Photo: AFP
Bitcoin surpassed the $100,000 threshold for the first time on Thursday, driven by expectations that US President-elect Donald Trump will implement deregulatory measures for cryptocurrencies when he assumes office next month. The cryptocurrency reached $102,700 during early Asian trading, marking a significant surge since Trump's election on November 5, where he vowed to transform the United States into the 'bitcoin and cryptocurrency capital of the world'. Since the tycoon's victory, Bitcoin has surged over 50%, and approximately 134% since the beginning of the year. However, its ascent has recently plateaued just below $100,000 as investors awaited fresh catalysts to drive further buying.
This momentum appeared to be reignited by the news that Trump has appointed prominent crypto advocate Paul Atkins to chair the Securities & Exchange Commission. Atkins, who served as an SEC commissioner from 2002 to 2008, founded Patomak Global Partners in 2009, a risk consultancy firm with clients in banking, trading, and the cryptocurrency sector. The Trump transition team highlighted Atkins' role as co-chairman of the Digital Chamber of Commerce since 2017, an organization promoting digital assets. 'Paul is a proven leader for common sense regulations,' Trump stated, emphasizing Atkins' dedication to 'robust, innovative' capital markets. 'He also recognizes that digital assets and other innovations are crucial to Making America Greater than Ever Before,' Trump added.
Atkins is set to replace Gary Gensler, who spearheaded a crackdown on the sector following a 2022 market downturn. Stephen Innes of SPI Asset Management noted, 'Atkins, a conservative legal expert known for critiquing the SEC's stringent stance on cryptocurrency firms, is expected to adopt a more crypto-friendly approach.' This strategic appointment has invigorated the crypto community, stoking investor optimism about a potentially more lenient regulatory environment under Atkins' leadership, in line with broader Republican support for a relaxed approach to the burgeoning digital asset market.

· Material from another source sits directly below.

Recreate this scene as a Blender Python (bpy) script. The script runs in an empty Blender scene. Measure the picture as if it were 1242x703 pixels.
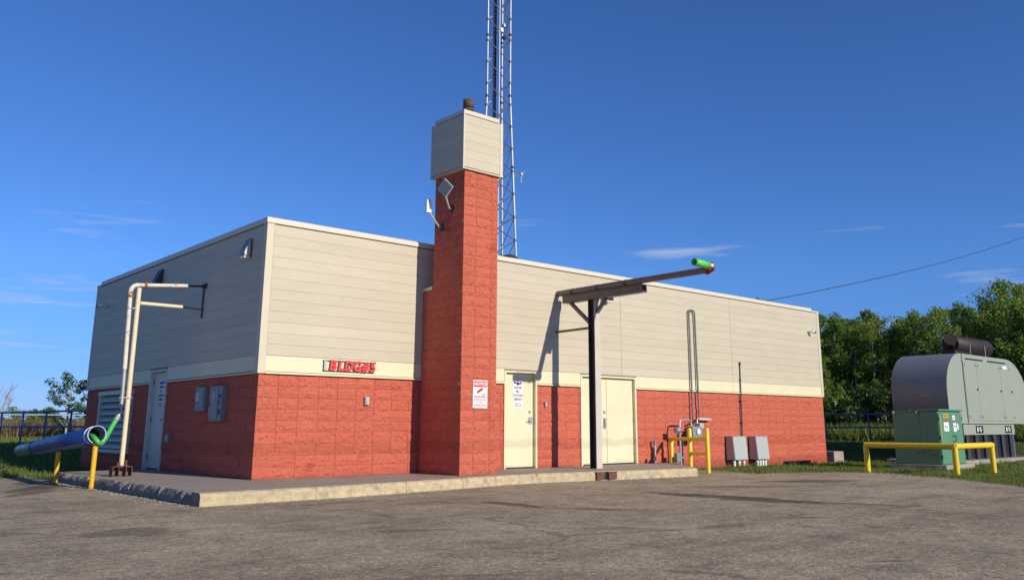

Despite once labeling cryptocurrencies a 'scam', Trump has since become a major proponent, even announcing in September the launch of a digital currency platform named World Liberty Financial, alongside his sons and entrepreneurs. He has also formed a close alliance with tycoon Elon Musk, who reportedly invested over $100 million to aid Trump's return to the White House and was tasked with leading a new government efficiency group aimed at reducing federal waste. Analyst Dan Coatsworth of AJ Bell remarked, 'With expectations that he will ease regulations on the crypto industry, it's clear why investors are flocking to digital currencies and related stocks.' Samer Hasn of XS.com added that the prospect of relaxed regulation is fueling 'hopes of deeper integration of cryptocurrencies into the country's economic fabric.'
Since its inception, cryptocurrencies have garnered significant attention, from their extreme volatility to the collapse of major players like the FTX exchange platform. Bitcoin, conceptualized in 2008 by an individual or group under the pseudonym Satoshi Nakamoto, was envisioned as a means to bypass traditional financial institutions through a decentralized transaction platform. The digital currency is generated—or 'mined'—as a reward for solving complex problems by powerful computers that validate transactions on an immutable ledger known as the blockchain. Bitcoin has faced criticism for being the preferred currency for anonymous payments on the dark web, often linked to criminal activities. The asset has also been scrutinized for its role in money laundering and facilitating ransomware attacks.